Ind-Ra expects the revenue deficit to widen to 0.7 per cent of GDP in FY27 from 0.4 per cent in FY26, reflecting higher pre-poll transfers in several large states. To finance the larger gap, states’ gross market borrowings are estimated at ₹13.8 trillion and net borrowings at ₹9.6 trillion in FY27. These would cover about 71 per cent of the deficit — lower than historical averages — as SASCI loans account for a larger share of capital expenditure (capex) funding, the agency said. 
Revenue expenditure is forecast to grow 11.2 per cent year-on-year (Y-o-Y) in FY27, driven by welfare schemes and cost-sharing obligations under the Viksit Bharat — Guarantee for Rozgar and Ajeevika Mission (Gramin) Act, 2025 (V-B G RAM G). 
State capex is projected to grow 16.4 per cent Y-o-Y in FY27, raising the capex-to-GDP ratio to 2.9 per cent from 2.7 per cent in FY26. Aggregate state debt is expected to edge up to 29.8 per cent of GDP in FY27 from an estimated 29 per cent in FY26, staying ahead of earlier Finance Commission glide paths. 
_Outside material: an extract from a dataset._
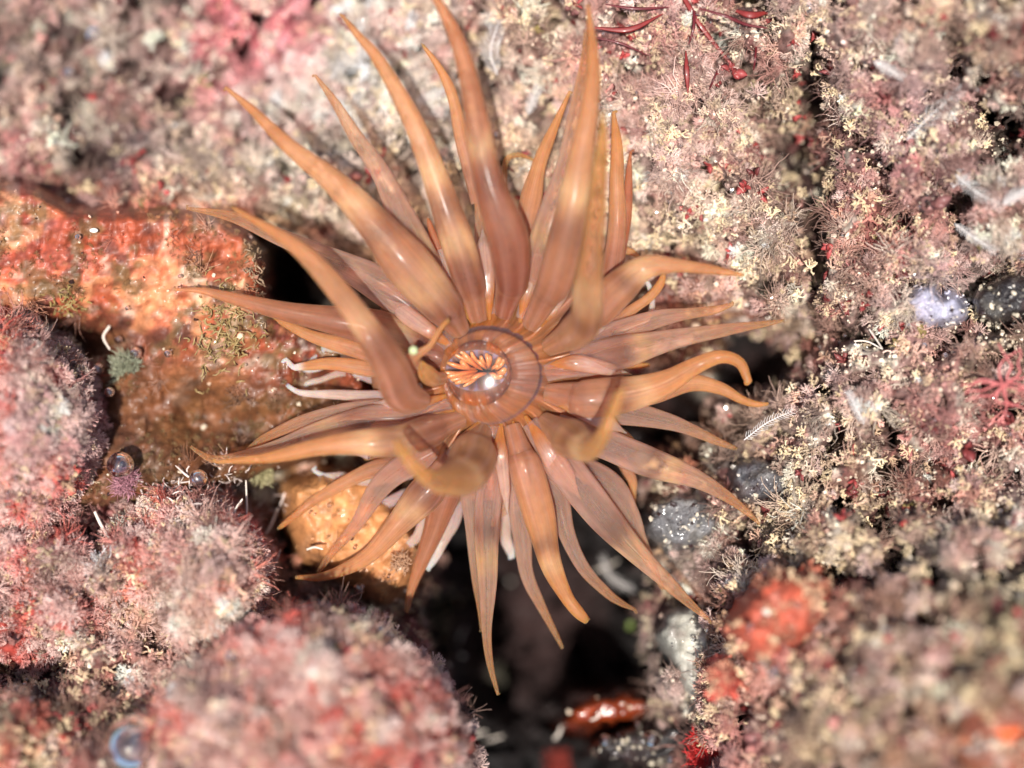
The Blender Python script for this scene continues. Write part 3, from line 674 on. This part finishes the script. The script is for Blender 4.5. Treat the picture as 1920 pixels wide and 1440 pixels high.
tn([(800,870,-.3,50),(720,880,-.4,45),(660,900,-.5,34),(600,930,-.6,26),(560,960,-.6,18),(528,985,-.7,10)],'n',())
tn([(780,880,-.8,30),(700,905,-.9,26),(650,898,-.9,20),(615,890,-1,13),(593,876,-1,9)],'w',())
tn([(820,840,-.1,50),(760,880,-.2,62),(710,925,-.4,50),(665,985,-.5,30),(625,1030,-.6,20),(596,1070,-.6,10)],'p',())
tn([(850,850,.0,60),(800,920,-.1,84),(740,990,-.2,58),(690,1045,-.3,38),(640,1076,-.4,26),(600,1086,-.4,18),(557,1082,-.4,10)],'n',(.35,))
tn([(850,900,-.6,44),(800,960,-.8,34),(778,1005,-.9,24),(745,1025,-1,16),(716,1015,-1,9)],'w',())
tn([(870,860,-.2,60),(835,930,-.4,74),(812,1000,-.6,48),(790,1060,-.7,32),(772,1110,-.8,20),(764,1145,-.8,11)],'d',())
tn([(860,920,-.7,44),(838,1000,-.9,32),(822,1040,-.9,24),(804,1066,-1,14)],'w',())
tn([(895,830,0,45),(885,930,-.3,56),(888,1010,-.5,40),(893,1090,-.6,28),(897,1140,-.6,14),(899,1182,-.6,5)],'p',())
tn([(925,800,.3,40),(925,880,.1,64),(915,980,-.1,66),(911,1080,-.2,48),(908,1170,-.3,26),(917,1235,-.4,17),(936,1299,-.5,7)],'p',(.5,))
tn([(960,850,-.3,40),(968,960,-.5,48),(985,1060,-.6,36),(1015,1125,-.7,25),(1036,1172,-.8,17),(1053,1214,-.8,8)],'p',())
tn([(945,920,-.9,40),(945,990,-1.2,34),(952,1030,-1.3,26),(956,1044,-1.3,14)],'w',())
tn([(960,800,.4,44),(985,880,.4,82),(1012,980,.2,74),(1030,1055,.1,52),(1058,1115,.1,36),(1080,1145,.1,30),(1097,1162,.1,18)],'o',(.68,),'blunt orange tentacle hanging over the dark crevice')
tn([(1000,850,-.2,44),(1045,930,-.4,60),(1062,1000,-.5,44),(1092,1065,-.5,32),(1135,1113,-.6,22),(1165,1135,-.6,15),(1192,1148,-.6,8)],'p',())
tn([(990,790,.35,44),(1050,870,.3,86),(1120,960,.1,82),(1185,1030,0,56),(1250,1092,0,38),(1295,1135,0,22),(1332,1167,0,7)],'p',(.6,))
tn([(1060,860,-.2,44),(1135,900,-.3,62),(1178,955,-.4,50),(1208,1015,-.5,34),(1228,1065,-.5,22),(1245,1100,-.5,9)],'p',())
tn([(1040,790,.2,44),(1120,825,.1,80),(1215,868,0,72),(1300,900,-.1,46),(1365,938,-.1,28),(1422,982,-.1,8)],'p',(.55,))
tn([(1080,760,-.2,44),(1160,775,-.3,66),(1235,792,-.4,44),(1305,812,-.4,28),(1377,840,-.4,9)],'p',())
tn([(1025,735,.45,44),(1100,745,.5,92),(1190,732,.5,86),(1255,712,.5,58),(1305,685,.5,40),(1350,668,.6,33),(1385,680,.6,28),(1400,715,.6,20)],'o',(.45,),'orange tentacle with a hooked tip at the right')
tn([(1140,745,-.3,50),(1220,738,-.3,48),(1290,714,-.3,42),(1345,722,-.4,30),(1390,746,-.4,20),(1418,756,-.4,16),(1438,757,-.4,9)],'o',())
tn([(1025,695,.35,40),(1100,675,.3,76),(1180,658,.2,80),(1270,636,.1,46),(1370,618,.1,28),(1430,610,.1,16),(1468,604,.1,7)],'p',(.42,))
tn([(1080,650,0,40),(1150,625,-.1,60),(1215,603,-.1,46),(1285,589,-.1,30),(1340,578,-.1,20),(1372,568,-.1,10)],'p',())
tn([(1060,620,.4,50),(1120,580,.6,82),(1165,535,.8,82),(1205,500,1.0,58),(1255,492,1.0,38),(1320,500,.9,26),(1393,514,.8,7)],'n',(.5,),'tentacle arching over to the right above the curly pair')
tn([(1120,630,-.2,40),(1170,590,-.3,26),(1210,562,-.3,24),(1235,535,-.3,20),(1244,514,-.3,11)],'o',())
tn([(1120,640,-.5,30),(1180,612,-.6,16),(1215,596,-.6,14),(1226,568,-.6,14),(1218,538,-.6,12),(1200,524,-.6,8)],'w',())
tn([(1030,650,.5,44),(1075,628,1.0,84),(1104,600,1.7,92),(1108,540,2.2,80),(1116,450,2.4,62),(1124,350,2.4,46),(1130,270,2.3,30),(1128,212,2.2,9)],'y',(.42,),'raised blurred tentacle standing up beside the mouth and pointing to the top')
tn([(985,600,.35,34),(1015,500,.5,72),(1035,400,.7,76),(1062,300,.8,58),(1085,200,.9,42),(1098,120,.9,24),(1102,60,.9,9)],'p',(.3,))
tn([(1000,610,.6,44),(1045,520,1.1,86),(1068,410,1.5,84),(1086,300,1.7,66),(1104,190,1.8,44),(1110,100,1.7,26),(1105,10,1.6,8)],'n',(.45,))
tn([(975,520,-.3,40),(990,400,-.3,54),(1012,320,-.3,38),(1040,250,-.3,24),(1072,175,-.3,7)],'o',())
tn([(1140,540,-.2,50),(1152,440,-.2,44),(1158,340,-.1,34),(1160,270,-.1,26),(1156,210,-.1,8)],'o',())
tn([(1130,590,-.4,50),(1158,480,-.4,46),(1172,400,-.4,30),(1180,340,-.4,18),(1188,282,-.4,6)],'r',())
tn([(900,380,-.4,40),(868,255,-.3,34),(845,180,-.3,26),(822,125,-.3,16),(797,86,-.3,6)],'o',())
tn([(935,420,-.8,12),(945,315,-.9,14),(965,292,-.9,12),(1000,303,-.9,6)],'y',())
tn([(925,590,.0,24),(918,500,-.2,54),(905,420,-.4,34),(893,355,-.5,8)],'p',())
tn([(870,590,.1,22),(840,510,.1,36),(820,450,.1,22),(806,414,.1,9)],'r',())
tn([(800,500,.0,40),(720,420,-.2,34),(670,372,-.3,22),(637,330,-.3,7)],'o',())
tn([(795,700,.7,26),(775,672,1.0,36),(800,650,1.1,18),(820,620,1.2,14),(838,602,1.2,11)],'o',(),'small bent tentacle left of the mouth with a pale green bead on it',False)
tn([(830,715,.5,30),(808,705,.8,44),(796,692,1.0,34),(792,682,1.1,14)],'y',(),'short rounded stub of a tentacle left of the mouth',False)
tn([(1020,790,.5,60),(1075,830,1.3,96),(1105,838,2.0,70),(1128,822,2.5,46),(1146,790,2.7,38),(1160,758,2.8,34),(1166,738,2.8,26)],'y',(.55,),'blurred tentacle right below the mouth curling up toward the camera')
tn([(1160,860,-.8,30),(1185,900,-.9,22),(1190,935,-1,13),(1191,955,-1,8)],'o',())
tn([(1110,520,-.6,30),(1150,470,-.7,26),(1182,470,-.7,16),(1202,496,-.7,7)],'o',())
tn([(770,930,-1.0,30),(700,950,-1.2,22),(655,965,-1.3,14),(632,960,-1.3,8)],'w',())
tn([(700,850,-.5,40),(640,838,-.6,26),(600,832,-.6,18),(568,820,-.6,7)],'w',())
for deg, r1, w1, st_ in ((28,300,44,'p'),(8,290,40,'o'),(-22,300,42,'p'),(-52,285,44,'p'),(-68,300,40,'w'),(-84,285,44,'p'),(-108,290,46,'p'),(-122,270,34,'w'),(-140,285,40,'p'),(-158,280,36,'o'),(62,280,40,'p'),(80,270,36,'p'),(108,270,36,'r'),(138,290,40,'p')):
    a_ = math.radians(deg + rng.normal(0, 2)); b_ = rng.choice([-1, 1]) * rng.uniform(.05, .16)   # short inner-skirt tentacles filling the gaps
    pp = [(CX + r * math.cos(a_ + b_ * k * k), CY - r * math.sin(a_ + b_ * k * k), z, wd) for k, r, z, wd in ((0, 170, -.35, w1 * .8), (.3, 170 + .33 * (r1 - 170), -.45, w1), (.7, 170 + .7 * (r1 - 170), -.6, w1 * .6), (1, r1, -.7, 9))]
    tn(pp, st_, (), None, False)
STY = dict(n=((172,118,88),(204,150,106),(198,136,84)), d=((146,88,66),(172,114,82),(192,130,88)), p=((188,154,142),(198,162,142),(194,142,98)),
           o=((182,128,98),(206,148,98),(204,140,80)), w=((196,172,172),(206,180,168),(232,214,208)), y=((176,128,94),(190,138,88),(210,162,96)), r=((166,96,66),(176,104,72),(182,110,74)))
for pts, sty, bands, lab, root in T:
    if root and math.hypot(pts[0][0] - CX, pts[0][1] - CY) < 175:
        a, b, z, w_ = pts[0]; a2, b2, z2, w2 = pts[1]
        pts = [(a, b, .27, 42), (a + .35 * (a2 - a), b + .35 * (b2 - b), .30 + .25 * (z2 - .25), min(.64 * w2, 60)), (a + .7 * (a2 - a), b + .7 * (b2 - b), .16 + .62 * (z2 - .12), .82 * w2)] + list(pts[1:])
    q = np.array([tuple(P(a, b, z)) + (w_ / 200 * (D - z) / D,) for a, b, z, w_ in pts])
    n = 46
    c4 = catmull(q, n); u = np.linspace(0, 1, n)
    rad = np.maximum(c4[:, 3] * .78, .015)
    # blunt rounded end
    tipr = rad[-1]; endl = np.linalg.norm(c4[-1, :3] - c4[-2, :3]); dirv = (c4[-1, :3] - c4[-2, :3]) / max(endl, 1e-6)
    path = list(c4[:, :3]); rad = list(rad); uu = list(u)
    for f in (.35, .65, .87, .97, 1.0): path.append(c4[-1, :3] + dirv * tipr * f); rad.append(tipr * math.sqrt(max(1 - f * f, .0004))); uu.append(1.0)
    path = np.array(path); rad = np.array(rad)
    wob = 1 + .14 * (vnoise(u * 7 + len(T) + pts[0][0], u * 0, 5) - .5); rad[:n] *= wob
    path[:n, 0] += .12 * (vnoise(u * 3 + pts[1][0], u * 0 + 3, 9) - .5); path[:n, 1] += .12 * (vnoise(u * 3 + pts[1][1], u * 0 + 8, 13) - .5)
    sides = 28
    V, F, tt, aa = tube(path, rad, sides, flat=.82)
    uu = np.repeat(np.array(uu), sides)
    A, B, C3 = [lin(x) for x in STY[sty]]
    f1 = sstep(.15, .6, uu)[:, None]; f2 = sstep(.55, .95, uu)[:, None]
    col = (A * (1 - f1) + B * f1) * (1 - f2) + C3 * f2
    bandc = lin((228, 190, 142))
    for bpos in bands:
        bw = rng.uniform(.03, .06); bs = rng.uniform(.5, .85); uj = uu + .05 * (vnoise(np.cos(aa) * 2 + pts[0][0], np.sin(aa) * 2 + uu * 9, 15) - .5)
        e = (np.exp(-((uj - bpos) / bw) ** 2) * bs)[:, None]; col = col * (1 - e) + bandc * e
        e = (np.exp(-((uj - bpos + .10) / .05) ** 2) * .55)[:, None]; col = col * (1 - e) + lin((92, 46, 38)) * e
    e = (.28 * np.exp(-((uu - .13) / .07) ** 2) * (1 if sty in 'ndo' else .4))[:, None]; col = col * (1 - e) + lin((104, 46, 34)) * e
    pur = ((.5 - .5 * np.cos(2 * math.pi * uu)) * .0)[:, None]
    # faint opaque lines running along the wall
    st = (.5 + .5 * np.cos(aa * 7 + pts[0][0])) ** 5 * .36 * (1 - uu); col = col * (1 - st[:, None]) + lin((214, 172, 160)) * st[:, None]
    if sty == 'w': e = sstep(.82, .97, uu)[:, None]; col = col * (1 - e) + lin((232, 216, 214)) * e
    if lab and 'white tip' in lab: e = sstep(.80, .9, uu)[:, None]; col = col * (1 - e) + lin((238, 222, 216)) * e
    F = [tuple(f) for f in F]
    ln = np.linalg.norm(np.diff(path, axis=0), axis=1).sum()
    al = np.stack([np.cos(aa) * 3 + pts[0][0], np.sin(aa) * 3, uu * ln * 2], 1)
    o = child('tentacle', V, F, M_pale if sty == 'w' else (M_clear if sty in 'py' else M_flesh), col, al)
    if lab: o['label'] = lab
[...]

On the receipts side, Ind-Ra’s analysis of provisional Comptroller and Auditor General of India data for April-December 2025 across 24 states shows revenue receipts constrained by a sharp decline in grants from the Centre, even as tax revenue rose 9.5 per cent Y-o-Y to ₹25.2 trillion. States’ share in central taxes increased 14.8 per cent to ₹8.5 trillion, while states’ own tax revenue (SOTR) rose 7 per cent to ₹16.7 trillion, pointing to growing reliance on own and devolved taxes as grants taper. 
“One of the key reasons for the decline in grants is lower uptake or utilisation of funds under centrally sponsored schemes by states,” said Anuradha Basumatari, director at Ind-Ra. 
Revenue receipts are projected to grow 9 per cent in FY27, up from 6.8 per cent in FY26, supported by stronger SOTR and higher tax devolution. Goods and services tax rationalisation and a pickup in consumption are expected to lift SOTR growth to 10 per cent in FY27 from 8.7 per cent in FY26.